▶ _What you have to do_:
Lift out, unaltered, the lines of the material below between the line holding "Write part 2" and the line holding "m = MB(); m.box(XS - .03, XS", counting both.

# START OF Data shown

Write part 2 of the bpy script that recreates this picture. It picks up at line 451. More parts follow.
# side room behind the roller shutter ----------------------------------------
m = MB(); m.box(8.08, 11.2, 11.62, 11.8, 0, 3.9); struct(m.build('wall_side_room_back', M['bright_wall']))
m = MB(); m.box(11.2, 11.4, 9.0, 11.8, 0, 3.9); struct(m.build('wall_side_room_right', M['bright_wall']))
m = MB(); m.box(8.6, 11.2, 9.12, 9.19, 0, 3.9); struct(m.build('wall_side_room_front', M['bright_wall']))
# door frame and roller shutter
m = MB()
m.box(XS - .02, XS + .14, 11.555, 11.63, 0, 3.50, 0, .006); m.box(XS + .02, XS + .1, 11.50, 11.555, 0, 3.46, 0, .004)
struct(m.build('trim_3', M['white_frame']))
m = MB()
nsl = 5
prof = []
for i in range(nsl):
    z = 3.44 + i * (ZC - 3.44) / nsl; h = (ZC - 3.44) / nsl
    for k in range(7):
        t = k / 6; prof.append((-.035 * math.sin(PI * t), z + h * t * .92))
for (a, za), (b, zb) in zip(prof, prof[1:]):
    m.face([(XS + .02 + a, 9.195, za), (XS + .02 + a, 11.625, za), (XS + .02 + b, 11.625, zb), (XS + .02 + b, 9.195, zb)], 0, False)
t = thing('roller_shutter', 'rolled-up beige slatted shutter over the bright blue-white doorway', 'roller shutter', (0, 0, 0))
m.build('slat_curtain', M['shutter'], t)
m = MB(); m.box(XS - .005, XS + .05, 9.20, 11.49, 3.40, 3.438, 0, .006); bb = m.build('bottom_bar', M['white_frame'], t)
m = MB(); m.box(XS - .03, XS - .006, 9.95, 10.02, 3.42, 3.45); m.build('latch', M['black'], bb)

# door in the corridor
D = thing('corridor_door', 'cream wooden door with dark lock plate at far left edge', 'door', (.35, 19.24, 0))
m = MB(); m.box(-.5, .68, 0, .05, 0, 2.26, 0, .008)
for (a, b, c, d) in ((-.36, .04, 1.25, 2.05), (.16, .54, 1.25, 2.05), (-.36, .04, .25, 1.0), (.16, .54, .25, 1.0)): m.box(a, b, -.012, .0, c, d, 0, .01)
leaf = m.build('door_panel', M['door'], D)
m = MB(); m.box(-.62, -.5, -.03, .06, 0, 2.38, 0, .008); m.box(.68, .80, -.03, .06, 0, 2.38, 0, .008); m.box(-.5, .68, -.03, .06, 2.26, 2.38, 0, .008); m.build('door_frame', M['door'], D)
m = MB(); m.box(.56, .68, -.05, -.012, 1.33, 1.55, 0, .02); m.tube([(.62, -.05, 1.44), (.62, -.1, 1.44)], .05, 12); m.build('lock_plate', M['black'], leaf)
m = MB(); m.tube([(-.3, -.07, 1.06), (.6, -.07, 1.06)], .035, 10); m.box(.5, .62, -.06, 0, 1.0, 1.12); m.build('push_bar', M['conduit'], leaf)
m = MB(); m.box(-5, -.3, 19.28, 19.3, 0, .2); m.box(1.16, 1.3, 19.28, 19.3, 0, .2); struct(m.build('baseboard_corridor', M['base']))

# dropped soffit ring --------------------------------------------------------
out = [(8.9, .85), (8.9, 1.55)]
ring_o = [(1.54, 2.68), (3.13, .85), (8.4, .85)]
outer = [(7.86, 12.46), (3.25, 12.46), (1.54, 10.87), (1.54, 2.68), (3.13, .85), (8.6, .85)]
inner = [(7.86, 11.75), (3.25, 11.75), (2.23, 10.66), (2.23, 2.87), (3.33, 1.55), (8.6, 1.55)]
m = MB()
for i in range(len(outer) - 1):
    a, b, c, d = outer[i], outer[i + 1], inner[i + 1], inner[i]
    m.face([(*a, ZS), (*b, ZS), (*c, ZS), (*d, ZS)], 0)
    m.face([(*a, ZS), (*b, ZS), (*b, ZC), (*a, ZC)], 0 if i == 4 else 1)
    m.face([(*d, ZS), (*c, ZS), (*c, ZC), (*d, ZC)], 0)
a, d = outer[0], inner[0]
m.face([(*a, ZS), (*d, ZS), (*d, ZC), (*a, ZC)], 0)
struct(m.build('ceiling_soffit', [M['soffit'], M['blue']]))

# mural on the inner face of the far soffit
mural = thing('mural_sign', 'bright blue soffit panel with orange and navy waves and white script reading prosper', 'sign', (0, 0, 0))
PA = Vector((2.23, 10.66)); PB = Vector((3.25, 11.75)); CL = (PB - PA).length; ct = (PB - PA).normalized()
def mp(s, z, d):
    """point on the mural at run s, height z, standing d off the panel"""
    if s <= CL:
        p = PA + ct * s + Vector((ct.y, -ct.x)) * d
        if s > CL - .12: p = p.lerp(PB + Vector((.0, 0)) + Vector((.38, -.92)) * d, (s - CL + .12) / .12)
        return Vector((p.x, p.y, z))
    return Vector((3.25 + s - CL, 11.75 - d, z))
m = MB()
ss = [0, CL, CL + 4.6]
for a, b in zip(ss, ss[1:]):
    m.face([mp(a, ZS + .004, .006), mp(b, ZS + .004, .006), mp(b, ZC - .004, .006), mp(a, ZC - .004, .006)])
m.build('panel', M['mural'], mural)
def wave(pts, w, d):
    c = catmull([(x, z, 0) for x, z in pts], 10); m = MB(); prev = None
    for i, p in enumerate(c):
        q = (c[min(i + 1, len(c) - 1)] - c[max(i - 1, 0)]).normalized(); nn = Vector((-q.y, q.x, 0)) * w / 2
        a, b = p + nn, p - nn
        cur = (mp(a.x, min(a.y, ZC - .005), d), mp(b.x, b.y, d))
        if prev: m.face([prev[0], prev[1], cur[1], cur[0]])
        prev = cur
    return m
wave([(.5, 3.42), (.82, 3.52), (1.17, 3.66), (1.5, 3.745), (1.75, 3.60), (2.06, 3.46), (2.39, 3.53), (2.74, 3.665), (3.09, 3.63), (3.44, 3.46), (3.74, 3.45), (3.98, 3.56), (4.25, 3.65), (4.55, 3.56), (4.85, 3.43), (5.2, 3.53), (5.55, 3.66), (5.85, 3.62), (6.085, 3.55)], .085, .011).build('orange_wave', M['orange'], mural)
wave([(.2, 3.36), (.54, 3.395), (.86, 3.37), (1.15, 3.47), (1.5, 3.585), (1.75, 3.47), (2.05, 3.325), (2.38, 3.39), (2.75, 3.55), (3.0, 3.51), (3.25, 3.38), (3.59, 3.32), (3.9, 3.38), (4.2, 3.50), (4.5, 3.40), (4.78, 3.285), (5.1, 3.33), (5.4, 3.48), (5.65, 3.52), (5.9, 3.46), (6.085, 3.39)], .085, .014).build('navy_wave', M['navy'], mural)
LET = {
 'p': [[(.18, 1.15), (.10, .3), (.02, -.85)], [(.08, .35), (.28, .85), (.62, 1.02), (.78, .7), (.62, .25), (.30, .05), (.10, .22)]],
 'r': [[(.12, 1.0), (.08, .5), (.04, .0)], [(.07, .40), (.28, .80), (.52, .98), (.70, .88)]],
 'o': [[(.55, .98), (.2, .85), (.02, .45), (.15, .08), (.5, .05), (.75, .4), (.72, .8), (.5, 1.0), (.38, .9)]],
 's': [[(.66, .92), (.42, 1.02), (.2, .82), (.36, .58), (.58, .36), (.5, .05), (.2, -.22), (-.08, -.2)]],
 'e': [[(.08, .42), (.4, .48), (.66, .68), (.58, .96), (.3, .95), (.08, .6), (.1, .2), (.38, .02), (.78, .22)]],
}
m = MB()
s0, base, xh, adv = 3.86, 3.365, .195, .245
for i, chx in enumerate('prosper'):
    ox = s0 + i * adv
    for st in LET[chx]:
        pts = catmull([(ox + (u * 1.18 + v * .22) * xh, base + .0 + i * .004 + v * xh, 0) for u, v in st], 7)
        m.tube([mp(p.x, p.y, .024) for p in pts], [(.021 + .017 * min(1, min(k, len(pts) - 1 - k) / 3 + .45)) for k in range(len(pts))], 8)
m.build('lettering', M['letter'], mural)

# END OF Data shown
# START OF Data shown

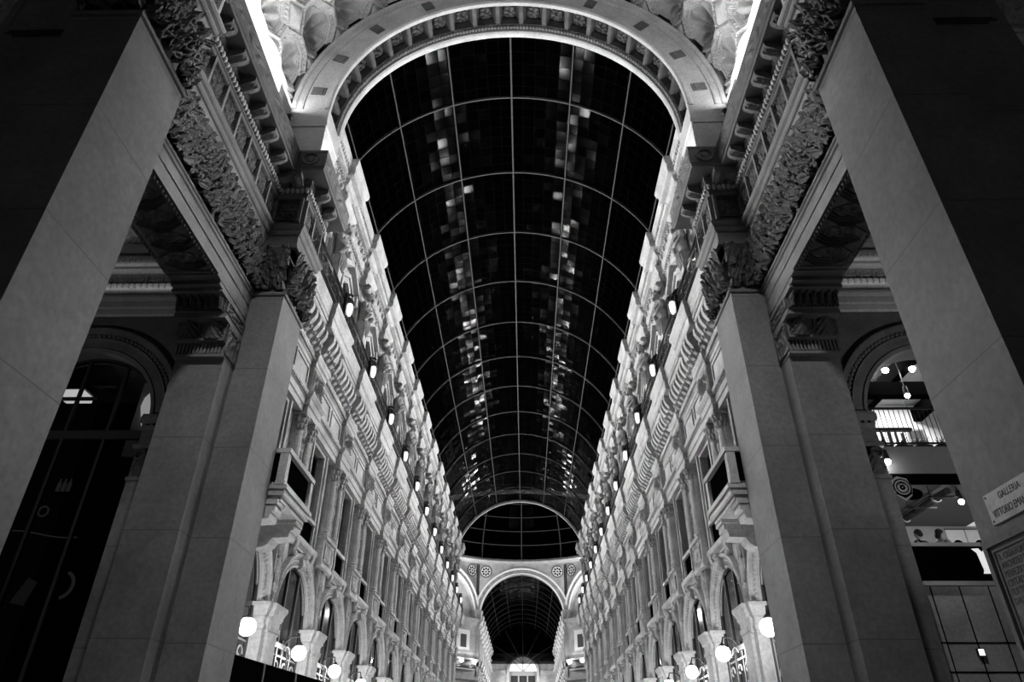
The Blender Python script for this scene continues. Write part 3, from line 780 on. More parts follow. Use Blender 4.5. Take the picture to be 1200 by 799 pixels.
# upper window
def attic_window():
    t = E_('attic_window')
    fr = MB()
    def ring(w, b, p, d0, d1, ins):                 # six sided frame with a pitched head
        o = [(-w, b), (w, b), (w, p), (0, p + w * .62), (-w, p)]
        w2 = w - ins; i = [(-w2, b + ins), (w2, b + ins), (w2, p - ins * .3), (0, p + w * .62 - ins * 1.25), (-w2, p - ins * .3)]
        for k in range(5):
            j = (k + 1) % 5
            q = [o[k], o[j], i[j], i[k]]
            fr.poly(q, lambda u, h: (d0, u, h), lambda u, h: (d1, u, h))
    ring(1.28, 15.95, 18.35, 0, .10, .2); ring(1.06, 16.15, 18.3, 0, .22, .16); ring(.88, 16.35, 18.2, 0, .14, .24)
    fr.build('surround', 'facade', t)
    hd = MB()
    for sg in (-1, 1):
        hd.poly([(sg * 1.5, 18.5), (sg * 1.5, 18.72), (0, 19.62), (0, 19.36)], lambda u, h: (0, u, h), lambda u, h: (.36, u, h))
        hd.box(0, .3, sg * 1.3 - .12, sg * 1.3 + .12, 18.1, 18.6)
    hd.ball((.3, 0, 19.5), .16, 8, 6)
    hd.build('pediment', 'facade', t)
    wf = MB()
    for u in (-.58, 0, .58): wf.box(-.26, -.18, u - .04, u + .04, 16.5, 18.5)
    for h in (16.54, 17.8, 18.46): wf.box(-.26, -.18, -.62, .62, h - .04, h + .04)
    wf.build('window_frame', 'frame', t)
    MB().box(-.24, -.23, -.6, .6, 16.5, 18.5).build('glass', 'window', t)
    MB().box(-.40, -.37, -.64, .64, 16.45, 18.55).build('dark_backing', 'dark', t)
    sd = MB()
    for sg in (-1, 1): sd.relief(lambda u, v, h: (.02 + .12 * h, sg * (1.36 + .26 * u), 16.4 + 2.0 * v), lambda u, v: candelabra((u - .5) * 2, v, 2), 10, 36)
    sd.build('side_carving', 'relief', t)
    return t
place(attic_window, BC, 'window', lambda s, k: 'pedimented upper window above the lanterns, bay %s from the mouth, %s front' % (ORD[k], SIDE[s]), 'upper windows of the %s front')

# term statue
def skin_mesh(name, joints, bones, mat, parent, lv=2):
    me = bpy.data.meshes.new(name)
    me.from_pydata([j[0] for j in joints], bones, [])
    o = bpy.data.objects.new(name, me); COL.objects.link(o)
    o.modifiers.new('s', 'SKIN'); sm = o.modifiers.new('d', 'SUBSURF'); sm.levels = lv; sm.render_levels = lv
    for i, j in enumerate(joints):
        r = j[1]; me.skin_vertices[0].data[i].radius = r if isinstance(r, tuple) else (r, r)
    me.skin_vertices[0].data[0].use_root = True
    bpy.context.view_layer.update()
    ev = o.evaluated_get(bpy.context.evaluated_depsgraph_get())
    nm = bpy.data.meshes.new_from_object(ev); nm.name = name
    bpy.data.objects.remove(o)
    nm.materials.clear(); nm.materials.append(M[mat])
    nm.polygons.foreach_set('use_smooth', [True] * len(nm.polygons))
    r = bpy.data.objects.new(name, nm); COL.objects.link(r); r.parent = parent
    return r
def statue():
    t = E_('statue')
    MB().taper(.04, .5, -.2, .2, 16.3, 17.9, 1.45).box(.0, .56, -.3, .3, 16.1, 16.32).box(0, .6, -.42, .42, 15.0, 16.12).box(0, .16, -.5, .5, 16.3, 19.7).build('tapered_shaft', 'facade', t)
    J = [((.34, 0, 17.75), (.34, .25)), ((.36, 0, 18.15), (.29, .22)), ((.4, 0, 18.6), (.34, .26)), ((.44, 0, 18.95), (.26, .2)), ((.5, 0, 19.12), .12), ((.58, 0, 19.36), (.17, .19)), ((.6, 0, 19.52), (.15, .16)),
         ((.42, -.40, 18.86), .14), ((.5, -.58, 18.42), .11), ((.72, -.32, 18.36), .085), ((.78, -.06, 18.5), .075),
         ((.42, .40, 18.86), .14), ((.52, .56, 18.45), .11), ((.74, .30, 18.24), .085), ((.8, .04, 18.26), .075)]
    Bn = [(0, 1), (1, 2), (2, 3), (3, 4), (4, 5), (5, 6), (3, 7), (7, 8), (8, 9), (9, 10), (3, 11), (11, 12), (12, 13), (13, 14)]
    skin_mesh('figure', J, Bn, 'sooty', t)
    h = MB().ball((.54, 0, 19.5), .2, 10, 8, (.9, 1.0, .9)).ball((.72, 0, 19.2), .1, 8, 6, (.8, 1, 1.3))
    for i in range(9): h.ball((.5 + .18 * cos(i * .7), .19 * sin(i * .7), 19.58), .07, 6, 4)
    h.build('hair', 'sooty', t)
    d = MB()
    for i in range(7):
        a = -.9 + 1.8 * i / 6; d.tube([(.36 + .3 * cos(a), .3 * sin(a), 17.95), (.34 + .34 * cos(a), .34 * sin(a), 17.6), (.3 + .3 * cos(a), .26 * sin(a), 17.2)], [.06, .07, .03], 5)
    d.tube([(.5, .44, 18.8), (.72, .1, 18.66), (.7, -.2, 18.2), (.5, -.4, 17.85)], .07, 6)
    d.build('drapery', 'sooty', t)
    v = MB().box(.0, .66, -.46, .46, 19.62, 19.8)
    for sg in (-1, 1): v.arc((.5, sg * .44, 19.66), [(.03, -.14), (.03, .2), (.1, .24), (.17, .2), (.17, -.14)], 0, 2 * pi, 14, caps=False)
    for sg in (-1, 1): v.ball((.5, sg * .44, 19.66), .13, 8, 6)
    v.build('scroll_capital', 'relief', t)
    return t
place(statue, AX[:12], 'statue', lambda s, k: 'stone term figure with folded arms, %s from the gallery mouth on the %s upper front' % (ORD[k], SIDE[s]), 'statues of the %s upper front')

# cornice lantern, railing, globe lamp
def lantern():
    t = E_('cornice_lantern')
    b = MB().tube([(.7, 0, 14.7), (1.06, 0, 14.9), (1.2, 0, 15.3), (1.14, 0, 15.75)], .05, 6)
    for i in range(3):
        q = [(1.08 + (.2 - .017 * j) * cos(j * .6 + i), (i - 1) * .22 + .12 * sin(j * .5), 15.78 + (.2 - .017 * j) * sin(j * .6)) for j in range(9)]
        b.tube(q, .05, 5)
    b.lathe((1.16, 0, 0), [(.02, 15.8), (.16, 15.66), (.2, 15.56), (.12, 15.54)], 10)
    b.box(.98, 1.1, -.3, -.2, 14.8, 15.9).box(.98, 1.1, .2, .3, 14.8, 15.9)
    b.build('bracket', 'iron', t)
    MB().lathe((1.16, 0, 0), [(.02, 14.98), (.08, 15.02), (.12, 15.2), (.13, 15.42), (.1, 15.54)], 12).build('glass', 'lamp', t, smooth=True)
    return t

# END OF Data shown

▶ _Answer to this task_:
Write part 2 of the bpy script that recreates this picture. It picks up at line 451. More parts follow.
# side room behind the roller shutter ----------------------------------------
m = MB(); m.box(8.08, 11.2, 11.62, 11.8, 0, 3.9); struct(m.build('wall_side_room_back', M['bright_wall']))
m = MB(); m.box(11.2, 11.4, 9.0, 11.8, 0, 3.9); struct(m.build('wall_side_room_right', M['bright_wall']))
m = MB(); m.box(8.6, 11.2, 9.12, 9.19, 0, 3.9); struct(m.build('wall_side_room_front', M['bright_wall']))
# door frame and roller shutter
m = MB()
m.box(XS - .02, XS + .14, 11.555, 11.63, 0, 3.50, 0, .006); m.box(XS + .02, XS + .1, 11.50, 11.555, 0, 3.46, 0, .004)
struct(m.build('trim_3', M['white_frame']))
m = MB()
nsl = 5
prof = []
for i in range(nsl):
    z = 3.44 + i * (ZC - 3.44) / nsl; h = (ZC - 3.44) / nsl
    for k in range(7):
        t = k / 6; prof.append((-.035 * math.sin(PI * t), z + h * t * .92))
for (a, za), (b, zb) in zip(prof, prof[1:]):
    m.face([(XS + .02 + a, 9.195, za), (XS + .02 + a, 11.625, za), (XS + .02 + b, 11.625, zb), (XS + .02 + b, 9.195, zb)], 0, False)
t = thing('roller_shutter', 'rolled-up beige slatted shutter over the bright blue-white doorway', 'roller shutter', (0, 0, 0))
m.build('slat_curtain', M['shutter'], t)
m = MB(); m.box(XS - .005, XS + .05, 9.20, 11.49, 3.40, 3.438, 0, .006); bb = m.build('bottom_bar', M['white_frame'], t)
m = MB(); m.box(XS - .03, XS - .006, 9.95, 10.02, 3.42, 3.45); m.build('latch', M['black'], bb)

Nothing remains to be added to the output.